→ Exercise prompt:
Up to and including the line with "cy.use_denoising = True", return every line from the start of the entries below exactly.

---------- Task input ----------

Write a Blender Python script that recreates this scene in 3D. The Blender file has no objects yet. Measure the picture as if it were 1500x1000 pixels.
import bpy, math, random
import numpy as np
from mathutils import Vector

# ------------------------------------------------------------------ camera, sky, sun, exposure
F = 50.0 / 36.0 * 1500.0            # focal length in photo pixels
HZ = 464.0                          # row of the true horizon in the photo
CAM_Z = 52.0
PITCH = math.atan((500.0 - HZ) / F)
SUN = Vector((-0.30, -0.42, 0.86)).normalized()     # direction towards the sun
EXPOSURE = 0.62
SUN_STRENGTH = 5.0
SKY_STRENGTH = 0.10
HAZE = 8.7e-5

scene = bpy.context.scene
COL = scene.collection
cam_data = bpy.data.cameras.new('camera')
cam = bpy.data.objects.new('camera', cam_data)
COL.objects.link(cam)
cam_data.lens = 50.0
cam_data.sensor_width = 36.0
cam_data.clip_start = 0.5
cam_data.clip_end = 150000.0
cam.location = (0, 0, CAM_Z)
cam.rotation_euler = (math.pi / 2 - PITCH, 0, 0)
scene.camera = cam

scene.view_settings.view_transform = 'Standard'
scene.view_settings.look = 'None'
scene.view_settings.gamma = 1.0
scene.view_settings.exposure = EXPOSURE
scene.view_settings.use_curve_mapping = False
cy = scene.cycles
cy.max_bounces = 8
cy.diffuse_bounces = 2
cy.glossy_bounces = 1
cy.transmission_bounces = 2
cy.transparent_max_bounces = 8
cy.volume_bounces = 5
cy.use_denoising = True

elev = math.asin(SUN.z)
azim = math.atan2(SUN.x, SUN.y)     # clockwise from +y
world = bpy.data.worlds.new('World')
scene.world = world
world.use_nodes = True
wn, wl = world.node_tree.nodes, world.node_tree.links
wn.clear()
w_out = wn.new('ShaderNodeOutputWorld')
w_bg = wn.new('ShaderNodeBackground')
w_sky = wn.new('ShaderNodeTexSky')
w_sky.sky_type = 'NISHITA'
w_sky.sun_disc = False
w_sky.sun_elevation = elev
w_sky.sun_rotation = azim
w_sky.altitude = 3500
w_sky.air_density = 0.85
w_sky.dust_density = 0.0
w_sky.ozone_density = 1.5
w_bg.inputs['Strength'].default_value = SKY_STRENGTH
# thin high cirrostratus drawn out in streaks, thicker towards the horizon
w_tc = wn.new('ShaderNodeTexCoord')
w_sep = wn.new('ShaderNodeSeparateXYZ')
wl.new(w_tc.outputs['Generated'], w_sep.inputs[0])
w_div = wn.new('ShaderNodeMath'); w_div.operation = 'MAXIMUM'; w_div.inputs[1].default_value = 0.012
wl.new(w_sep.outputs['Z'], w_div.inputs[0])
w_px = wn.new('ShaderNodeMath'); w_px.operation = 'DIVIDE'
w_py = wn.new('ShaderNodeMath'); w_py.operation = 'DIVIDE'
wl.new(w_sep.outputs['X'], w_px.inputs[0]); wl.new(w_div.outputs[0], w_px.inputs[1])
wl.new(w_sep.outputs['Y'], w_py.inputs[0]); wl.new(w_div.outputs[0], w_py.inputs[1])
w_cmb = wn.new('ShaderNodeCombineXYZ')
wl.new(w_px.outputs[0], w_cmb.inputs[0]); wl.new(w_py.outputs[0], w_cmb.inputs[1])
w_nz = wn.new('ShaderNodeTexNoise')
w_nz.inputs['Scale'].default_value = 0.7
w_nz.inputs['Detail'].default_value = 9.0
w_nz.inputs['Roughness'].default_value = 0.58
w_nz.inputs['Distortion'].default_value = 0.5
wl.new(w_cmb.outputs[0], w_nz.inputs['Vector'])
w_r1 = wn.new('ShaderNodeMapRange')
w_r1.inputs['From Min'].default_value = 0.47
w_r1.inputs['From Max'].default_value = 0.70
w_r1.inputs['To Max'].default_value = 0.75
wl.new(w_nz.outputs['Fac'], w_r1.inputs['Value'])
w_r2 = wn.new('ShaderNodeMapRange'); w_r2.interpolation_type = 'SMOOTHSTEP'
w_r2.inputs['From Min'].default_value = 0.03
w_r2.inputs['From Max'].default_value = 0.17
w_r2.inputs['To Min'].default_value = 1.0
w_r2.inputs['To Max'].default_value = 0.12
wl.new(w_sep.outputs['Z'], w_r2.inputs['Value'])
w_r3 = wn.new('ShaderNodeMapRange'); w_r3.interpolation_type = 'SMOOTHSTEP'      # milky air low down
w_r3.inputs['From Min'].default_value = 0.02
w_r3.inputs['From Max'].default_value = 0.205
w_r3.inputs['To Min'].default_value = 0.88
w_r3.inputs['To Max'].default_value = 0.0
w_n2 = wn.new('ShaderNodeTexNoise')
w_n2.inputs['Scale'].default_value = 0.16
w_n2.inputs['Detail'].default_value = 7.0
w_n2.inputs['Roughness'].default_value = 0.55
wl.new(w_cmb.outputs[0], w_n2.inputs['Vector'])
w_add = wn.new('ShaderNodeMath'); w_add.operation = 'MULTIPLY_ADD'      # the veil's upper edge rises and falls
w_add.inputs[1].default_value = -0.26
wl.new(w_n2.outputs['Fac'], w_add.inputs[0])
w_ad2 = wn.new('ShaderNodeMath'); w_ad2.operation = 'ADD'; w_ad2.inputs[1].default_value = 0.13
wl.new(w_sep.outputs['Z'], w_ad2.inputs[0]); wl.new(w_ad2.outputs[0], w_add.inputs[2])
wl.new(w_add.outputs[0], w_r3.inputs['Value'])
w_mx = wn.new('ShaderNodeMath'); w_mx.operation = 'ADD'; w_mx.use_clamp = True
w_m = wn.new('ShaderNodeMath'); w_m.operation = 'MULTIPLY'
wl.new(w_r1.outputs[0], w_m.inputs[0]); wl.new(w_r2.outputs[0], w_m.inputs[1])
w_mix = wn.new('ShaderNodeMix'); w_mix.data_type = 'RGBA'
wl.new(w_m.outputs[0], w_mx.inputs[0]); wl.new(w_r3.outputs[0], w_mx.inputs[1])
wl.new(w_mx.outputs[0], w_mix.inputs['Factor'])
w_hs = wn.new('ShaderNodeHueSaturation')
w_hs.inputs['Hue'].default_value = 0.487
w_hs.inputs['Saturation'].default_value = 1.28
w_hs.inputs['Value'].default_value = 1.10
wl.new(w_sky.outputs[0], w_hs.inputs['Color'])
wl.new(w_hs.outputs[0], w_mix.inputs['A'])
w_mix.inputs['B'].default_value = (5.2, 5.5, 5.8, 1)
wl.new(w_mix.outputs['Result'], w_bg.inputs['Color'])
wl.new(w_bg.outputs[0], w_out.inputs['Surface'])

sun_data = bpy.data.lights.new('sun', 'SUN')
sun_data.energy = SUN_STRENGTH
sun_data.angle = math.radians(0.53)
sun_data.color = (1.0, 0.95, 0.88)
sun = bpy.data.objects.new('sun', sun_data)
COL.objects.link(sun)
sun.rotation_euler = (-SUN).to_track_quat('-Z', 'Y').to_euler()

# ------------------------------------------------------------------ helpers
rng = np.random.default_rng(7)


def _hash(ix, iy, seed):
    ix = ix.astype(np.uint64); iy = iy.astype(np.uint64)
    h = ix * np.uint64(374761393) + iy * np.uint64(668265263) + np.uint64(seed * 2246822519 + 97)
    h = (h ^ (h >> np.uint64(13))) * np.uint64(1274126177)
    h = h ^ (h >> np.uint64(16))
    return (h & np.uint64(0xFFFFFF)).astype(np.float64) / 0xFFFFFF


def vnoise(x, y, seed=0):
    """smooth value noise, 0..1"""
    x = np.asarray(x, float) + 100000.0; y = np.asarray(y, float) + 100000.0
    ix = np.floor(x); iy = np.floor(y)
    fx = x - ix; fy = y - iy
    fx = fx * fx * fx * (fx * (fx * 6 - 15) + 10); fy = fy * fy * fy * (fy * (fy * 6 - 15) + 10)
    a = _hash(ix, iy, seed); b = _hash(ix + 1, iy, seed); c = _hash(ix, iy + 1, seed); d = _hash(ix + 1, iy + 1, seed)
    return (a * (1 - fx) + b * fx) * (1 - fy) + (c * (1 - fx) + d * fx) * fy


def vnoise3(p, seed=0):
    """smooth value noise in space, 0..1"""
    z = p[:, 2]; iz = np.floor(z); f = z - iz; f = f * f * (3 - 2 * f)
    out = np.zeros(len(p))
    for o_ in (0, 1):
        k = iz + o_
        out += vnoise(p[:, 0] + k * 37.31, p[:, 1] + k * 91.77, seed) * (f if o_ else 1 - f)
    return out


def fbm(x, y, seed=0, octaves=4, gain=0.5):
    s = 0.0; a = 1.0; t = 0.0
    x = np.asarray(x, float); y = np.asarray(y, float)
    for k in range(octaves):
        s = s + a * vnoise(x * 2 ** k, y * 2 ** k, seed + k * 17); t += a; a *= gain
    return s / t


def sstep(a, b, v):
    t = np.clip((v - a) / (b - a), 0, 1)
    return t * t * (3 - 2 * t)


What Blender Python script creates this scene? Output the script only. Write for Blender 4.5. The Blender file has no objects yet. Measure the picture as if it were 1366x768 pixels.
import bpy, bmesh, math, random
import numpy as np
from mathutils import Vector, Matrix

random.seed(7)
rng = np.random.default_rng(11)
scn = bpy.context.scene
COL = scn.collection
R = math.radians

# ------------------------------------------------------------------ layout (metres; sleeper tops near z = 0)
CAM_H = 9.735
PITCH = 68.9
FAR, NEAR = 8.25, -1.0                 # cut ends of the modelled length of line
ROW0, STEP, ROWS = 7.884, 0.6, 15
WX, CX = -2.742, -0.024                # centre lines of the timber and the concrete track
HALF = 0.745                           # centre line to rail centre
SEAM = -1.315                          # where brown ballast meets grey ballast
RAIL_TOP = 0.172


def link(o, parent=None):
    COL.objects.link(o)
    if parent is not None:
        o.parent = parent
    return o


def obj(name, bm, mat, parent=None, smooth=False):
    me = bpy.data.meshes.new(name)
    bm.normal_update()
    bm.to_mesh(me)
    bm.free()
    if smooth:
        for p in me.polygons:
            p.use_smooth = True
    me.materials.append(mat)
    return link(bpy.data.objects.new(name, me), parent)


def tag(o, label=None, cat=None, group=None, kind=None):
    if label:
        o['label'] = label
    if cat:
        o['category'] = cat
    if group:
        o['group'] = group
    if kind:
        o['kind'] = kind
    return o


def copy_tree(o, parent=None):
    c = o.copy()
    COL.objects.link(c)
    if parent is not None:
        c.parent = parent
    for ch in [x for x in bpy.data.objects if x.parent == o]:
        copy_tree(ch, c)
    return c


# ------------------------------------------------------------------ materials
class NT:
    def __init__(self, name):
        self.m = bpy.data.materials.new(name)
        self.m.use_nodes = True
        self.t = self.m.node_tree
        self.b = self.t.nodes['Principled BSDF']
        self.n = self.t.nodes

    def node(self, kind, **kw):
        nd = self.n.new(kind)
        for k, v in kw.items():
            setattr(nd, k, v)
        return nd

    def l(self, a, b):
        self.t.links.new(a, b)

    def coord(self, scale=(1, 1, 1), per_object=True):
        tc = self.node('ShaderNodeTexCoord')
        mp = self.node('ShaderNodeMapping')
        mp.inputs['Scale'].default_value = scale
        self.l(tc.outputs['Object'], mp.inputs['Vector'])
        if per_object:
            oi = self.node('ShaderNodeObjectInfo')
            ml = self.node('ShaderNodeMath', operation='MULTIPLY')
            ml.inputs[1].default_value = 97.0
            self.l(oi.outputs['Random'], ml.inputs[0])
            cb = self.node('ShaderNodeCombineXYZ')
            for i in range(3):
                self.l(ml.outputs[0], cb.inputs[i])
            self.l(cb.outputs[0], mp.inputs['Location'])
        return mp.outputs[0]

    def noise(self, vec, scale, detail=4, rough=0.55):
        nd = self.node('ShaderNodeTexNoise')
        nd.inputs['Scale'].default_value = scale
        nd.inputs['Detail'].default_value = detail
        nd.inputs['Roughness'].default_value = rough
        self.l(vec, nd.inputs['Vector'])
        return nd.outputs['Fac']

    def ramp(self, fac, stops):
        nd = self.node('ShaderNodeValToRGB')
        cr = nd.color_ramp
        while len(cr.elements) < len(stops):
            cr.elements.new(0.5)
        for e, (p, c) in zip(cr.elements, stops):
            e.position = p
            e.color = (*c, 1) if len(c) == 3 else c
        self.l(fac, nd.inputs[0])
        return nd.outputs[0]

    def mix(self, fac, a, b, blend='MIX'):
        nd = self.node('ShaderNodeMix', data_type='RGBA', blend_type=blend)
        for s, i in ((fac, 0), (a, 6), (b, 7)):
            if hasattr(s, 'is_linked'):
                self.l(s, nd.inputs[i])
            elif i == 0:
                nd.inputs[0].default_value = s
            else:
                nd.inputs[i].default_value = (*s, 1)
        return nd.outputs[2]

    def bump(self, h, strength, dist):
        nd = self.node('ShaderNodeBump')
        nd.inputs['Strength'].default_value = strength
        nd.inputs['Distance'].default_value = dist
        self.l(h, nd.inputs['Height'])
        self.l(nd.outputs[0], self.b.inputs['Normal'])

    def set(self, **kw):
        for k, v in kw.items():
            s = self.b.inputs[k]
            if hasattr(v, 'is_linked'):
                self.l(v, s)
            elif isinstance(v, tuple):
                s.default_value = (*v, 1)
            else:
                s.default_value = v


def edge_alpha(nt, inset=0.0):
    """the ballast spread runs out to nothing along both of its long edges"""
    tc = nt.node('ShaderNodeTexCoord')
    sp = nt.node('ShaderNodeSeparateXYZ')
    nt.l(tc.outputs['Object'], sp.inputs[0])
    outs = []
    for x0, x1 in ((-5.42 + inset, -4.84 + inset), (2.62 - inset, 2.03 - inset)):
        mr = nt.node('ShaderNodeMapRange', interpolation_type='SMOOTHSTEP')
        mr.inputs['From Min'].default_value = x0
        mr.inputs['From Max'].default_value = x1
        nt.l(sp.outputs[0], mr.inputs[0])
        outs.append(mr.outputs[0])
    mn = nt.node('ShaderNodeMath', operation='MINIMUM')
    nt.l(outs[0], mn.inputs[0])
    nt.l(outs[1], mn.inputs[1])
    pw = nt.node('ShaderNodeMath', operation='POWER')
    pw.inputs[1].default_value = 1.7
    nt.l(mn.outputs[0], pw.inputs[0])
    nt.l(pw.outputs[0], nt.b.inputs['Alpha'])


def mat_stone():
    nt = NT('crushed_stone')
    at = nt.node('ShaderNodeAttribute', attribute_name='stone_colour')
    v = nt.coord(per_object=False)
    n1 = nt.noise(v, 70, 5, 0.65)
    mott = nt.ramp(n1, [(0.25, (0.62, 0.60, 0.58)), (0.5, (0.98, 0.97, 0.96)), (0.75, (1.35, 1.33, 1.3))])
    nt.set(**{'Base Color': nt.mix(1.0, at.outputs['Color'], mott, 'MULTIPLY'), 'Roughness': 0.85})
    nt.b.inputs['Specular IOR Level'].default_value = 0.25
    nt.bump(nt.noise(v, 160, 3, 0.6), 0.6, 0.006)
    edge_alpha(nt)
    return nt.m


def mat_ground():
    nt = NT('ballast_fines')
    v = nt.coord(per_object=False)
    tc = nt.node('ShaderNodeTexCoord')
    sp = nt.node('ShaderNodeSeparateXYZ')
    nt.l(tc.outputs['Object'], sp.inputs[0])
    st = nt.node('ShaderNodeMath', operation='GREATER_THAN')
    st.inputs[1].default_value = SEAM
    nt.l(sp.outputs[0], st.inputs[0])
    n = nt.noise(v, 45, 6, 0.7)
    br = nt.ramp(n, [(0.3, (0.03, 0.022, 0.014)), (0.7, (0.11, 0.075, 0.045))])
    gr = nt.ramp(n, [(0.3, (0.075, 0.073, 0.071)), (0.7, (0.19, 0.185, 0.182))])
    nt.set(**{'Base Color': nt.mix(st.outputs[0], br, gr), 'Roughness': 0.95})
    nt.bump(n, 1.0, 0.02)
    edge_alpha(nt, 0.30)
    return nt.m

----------

→ Solution to this task:
Write a Blender Python script that recreates this scene in 3D. The Blender file has no objects yet. Measure the picture as if it were 1500x1000 pixels.
import bpy, math, random
import numpy as np
from mathutils import Vector

# ------------------------------------------------------------------ camera, sky, sun, exposure
F = 50.0 / 36.0 * 1500.0            # focal length in photo pixels
HZ = 464.0                          # row of the true horizon in the photo
CAM_Z = 52.0
PITCH = math.atan((500.0 - HZ) / F)
SUN = Vector((-0.30, -0.42, 0.86)).normalized()     # direction towards the sun
EXPOSURE = 0.62
SUN_STRENGTH = 5.0
SKY_STRENGTH = 0.10
HAZE = 8.7e-5

scene = bpy.context.scene
COL = scene.collection
cam_data = bpy.data.cameras.new('camera')
cam = bpy.data.objects.new('camera', cam_data)
COL.objects.link(cam)
cam_data.lens = 50.0
cam_data.sensor_width = 36.0
cam_data.clip_start = 0.5
cam_data.clip_end = 150000.0
cam.location = (0, 0, CAM_Z)
cam.rotation_euler = (math.pi / 2 - PITCH, 0, 0)
scene.camera = cam

scene.view_settings.view_transform = 'Standard'
scene.view_settings.look = 'None'
scene.view_settings.gamma = 1.0
scene.view_settings.exposure = EXPOSURE
scene.view_settings.use_curve_mapping = False
cy = scene.cycles
cy.max_bounces = 8
cy.diffuse_bounces = 2
cy.glossy_bounces = 1
cy.transmission_bounces = 2
cy.transparent_max_bounces = 8
cy.volume_bounces = 5
cy.use_denoising = True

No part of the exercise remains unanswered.